Katie: It’s quite unusual to get that level of transparency in New Zealand when you think about it. We analyse Selena Gomez’s music for allusions to Justin Bieber, as if she actually wrote any of it, but here when someone writes a song that’s clearly about someone it's like it's rude to make the connection or something.
Apparently, the track was recorded remotely with both Williams and Harding in different parts of the world, with Williams saying that he “had wanted to do it at the same time and place but it wasn't to be. Which, of course, approaches what the song is about”.
I mean it’s all very sad and even more so for the lack of animosity in it all. I don’t know if I could honestly sing the line “there is no blame, there is no shame” with any of my exes (blame and shame forever imo).
Another observation: Marlon Williams has the cutest little teeth and he is a very cute vampire in the video for ‘Vampire Again’ (which I notice is not on the album??)
Hussein: As much love as Marlon Williams (and his cute little teeth) have got in the past, I think some people treat him like he's this one-dimensional alt-country dude who has a reputation for only writing sad songs. I like to imagine that 'Vampire Again' was his reaction to that.

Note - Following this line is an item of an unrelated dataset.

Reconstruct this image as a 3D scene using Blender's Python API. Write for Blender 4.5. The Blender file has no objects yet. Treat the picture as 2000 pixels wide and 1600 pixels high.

The song and video, which are both great by the way, reveal that he's not just this serious sounding guy. It's a side to him that we haven’t seen nearly enough.
Another thing we haven’t seen enough: Marlon Williams acting! Did you know he was in The Rehearsal (that movie based on the Eleanor Catton book)?
Katie: Aldous Harding, Eleanor Catton - he’s good at aligning himself with the kind of big intellectual names of New Zealand culture, huh?
Not that that’s a bad thing at all - it’s great that there can be that kind of crossover. But I think you’re right that a lot of the time people interpret a guy like Williams as maybe a little bit pretentious which kind of undermines just how clever and well executed this stuff is.
He’s clearly a great actor - I haven’t seen The Rehearsal but just his Nosferatu homage in ‘Vampire Again’ is amazing and even his bit as a harried cafe worker in the ‘Nobody Gets What They Want Anymore’ video shows how much charm and charisma he’s capable of as a performer.
Hussein: Even though there’s not many people out there that don’t love (or at least appreciate) Marlon Williams, it does feel like he’s really coming into his own at the moment. Will Make Way For Love turn a breakup into a breakthrough?
Katie: Let’s hope so - I’m more than ready for some new Melodrama (har har).